Легко увлечься волнительным поиском инопланетной жизни где-то там далеко, и, бесспорно, контакт с любыми существами за пределами нашего родного мира будет иметь важнейшее значение с научной точки зрения. Но мы не должны пренебрегать тем, что можем узнать о жизни и Вселенной, заглянув внутрь себя. Раскрыв нашу собственную призрачную форму, физика показала нам, что мы страннее самых необычных инопланетных существ, когда-либо придуманных писателями-фантастами. Посмотрев внутрь, мы найдем инопланетян в себе.


Что мотивирует инопланетянина? Может, мы до сих пор не встретили разумную внеземную жизнь потому, что они хотят наблюдать за нами, а не вмешиваться в нашу жизнь? Как туристы в сафари-парке (Robek / Wikimedia Commons / CC BY-SA 3.0)


9. Мы экспонаты в инопланетном зоопарке?

Поездка с железнодорожного вокзала Суиндона до Космического агентства Великобритании в Полярис-хаусе


Я плохо знал Суиндон. В этом городе располагался Исследовательский совет Великобритании, но я так и не удосужился изучить его получше. Когда я запрыгнул на заднее сиденье такси и мы помчали по кольцевым развязкам и под мост, я решил спросить таксистку:

– Суиндон. Что вы о нем думаете?

Она хихикнула и поерзала в своем водительском кресле.

– Мне здесь нравится, – ответила она. Она постоянно одергивала свою зеленую кожаную куртку, будто демонстрируя этим гордость за свой город, и поправляла свои черные волосы с химической завивкой. Она была хорошо одета, и что-то в ней смутно напоминало о 1980-х годах. Я подумал, что, должно быть, ее подростковые годы пришлись на то время и провела она их в месте, очень похожем на Суиндон.

У меня не было причин возражать ней. Это был серый невзрачный день, но город был довольно приятным. Несколько человек ошивалось около паба, а у большого продовольственного рынка собралась толпа. У входа в одну из палаток стояла девочка-подросток и жевала сосиску, пока ее подруга заплетала ей волосы.

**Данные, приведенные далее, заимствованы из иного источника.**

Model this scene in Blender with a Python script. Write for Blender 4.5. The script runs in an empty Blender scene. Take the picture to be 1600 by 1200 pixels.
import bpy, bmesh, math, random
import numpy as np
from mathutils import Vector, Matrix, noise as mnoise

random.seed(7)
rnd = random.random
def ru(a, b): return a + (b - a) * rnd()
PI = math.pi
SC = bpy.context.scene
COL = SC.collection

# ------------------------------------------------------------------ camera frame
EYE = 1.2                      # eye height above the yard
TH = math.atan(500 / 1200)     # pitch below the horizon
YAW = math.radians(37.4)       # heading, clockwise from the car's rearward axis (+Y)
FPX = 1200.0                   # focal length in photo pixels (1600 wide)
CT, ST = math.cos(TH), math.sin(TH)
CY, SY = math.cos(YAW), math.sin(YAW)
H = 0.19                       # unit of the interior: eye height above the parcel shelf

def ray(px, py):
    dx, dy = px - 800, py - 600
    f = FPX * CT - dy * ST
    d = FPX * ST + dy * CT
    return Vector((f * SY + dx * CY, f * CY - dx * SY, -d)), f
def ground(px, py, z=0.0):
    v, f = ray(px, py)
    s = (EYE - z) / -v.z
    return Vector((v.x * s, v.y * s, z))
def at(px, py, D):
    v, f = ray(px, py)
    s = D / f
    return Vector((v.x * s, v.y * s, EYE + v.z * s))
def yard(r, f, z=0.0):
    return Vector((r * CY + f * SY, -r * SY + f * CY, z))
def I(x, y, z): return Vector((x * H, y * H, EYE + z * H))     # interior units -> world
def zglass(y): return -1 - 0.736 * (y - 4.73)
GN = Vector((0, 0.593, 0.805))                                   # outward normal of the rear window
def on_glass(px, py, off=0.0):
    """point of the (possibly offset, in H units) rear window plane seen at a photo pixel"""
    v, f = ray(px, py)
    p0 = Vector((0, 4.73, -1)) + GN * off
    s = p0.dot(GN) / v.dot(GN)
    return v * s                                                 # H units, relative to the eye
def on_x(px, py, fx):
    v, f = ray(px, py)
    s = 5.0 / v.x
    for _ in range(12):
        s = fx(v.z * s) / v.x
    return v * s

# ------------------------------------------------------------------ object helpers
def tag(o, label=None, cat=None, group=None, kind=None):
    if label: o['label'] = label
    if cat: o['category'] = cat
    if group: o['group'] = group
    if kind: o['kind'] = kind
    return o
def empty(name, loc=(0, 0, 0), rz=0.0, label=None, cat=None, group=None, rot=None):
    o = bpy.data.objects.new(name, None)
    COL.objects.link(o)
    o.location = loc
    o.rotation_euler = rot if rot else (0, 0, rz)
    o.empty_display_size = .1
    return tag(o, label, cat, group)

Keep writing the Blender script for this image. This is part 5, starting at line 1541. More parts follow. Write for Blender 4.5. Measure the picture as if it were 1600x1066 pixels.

В ближайшем времени я должен был возглавить комитет по рассмотрению заявок на гранты, поэтому мои мысли крутились вокруг кипы документов, которые мне предстояло прочесть. Для ученого это важная общественная задача, которую следует выполнить, потому что другие прилагают усилия, чтобы уделить время рассмотрению ваших собственных попыток получить надлежащую поддержку ваших исследований. Но задача эта не самая увлекательная, так что мое настроение не было радужным.

– Какие планы на день? Что-нибудь интересное? – полюбопытствовала таксистка, выводя меня из транса.

– Рассматриваю гранты для Космического агентства Великобритании, – ответил я. – Я бы не назвал это интересным делом, но вещь важная, и, честно говоря, бывает довольно любопытно почитать, чем занимаются люди. Например, ищут жизнь на Марсе, строят приспособления для изучения его атмосферы. Это экспертная группа по исследованию космоса.

– Мне кажется, это очень интересно! – резко возразила она. – Нельзя пренебрежительно относиться к такой работе.

Я понял, что в целом она права.

– Но вот марсиане… Я надеюсь, вы их не найдете, – добавила она.

– Почему? – удивился я. – Разве не здорово было бы найти жизнь на Марсе?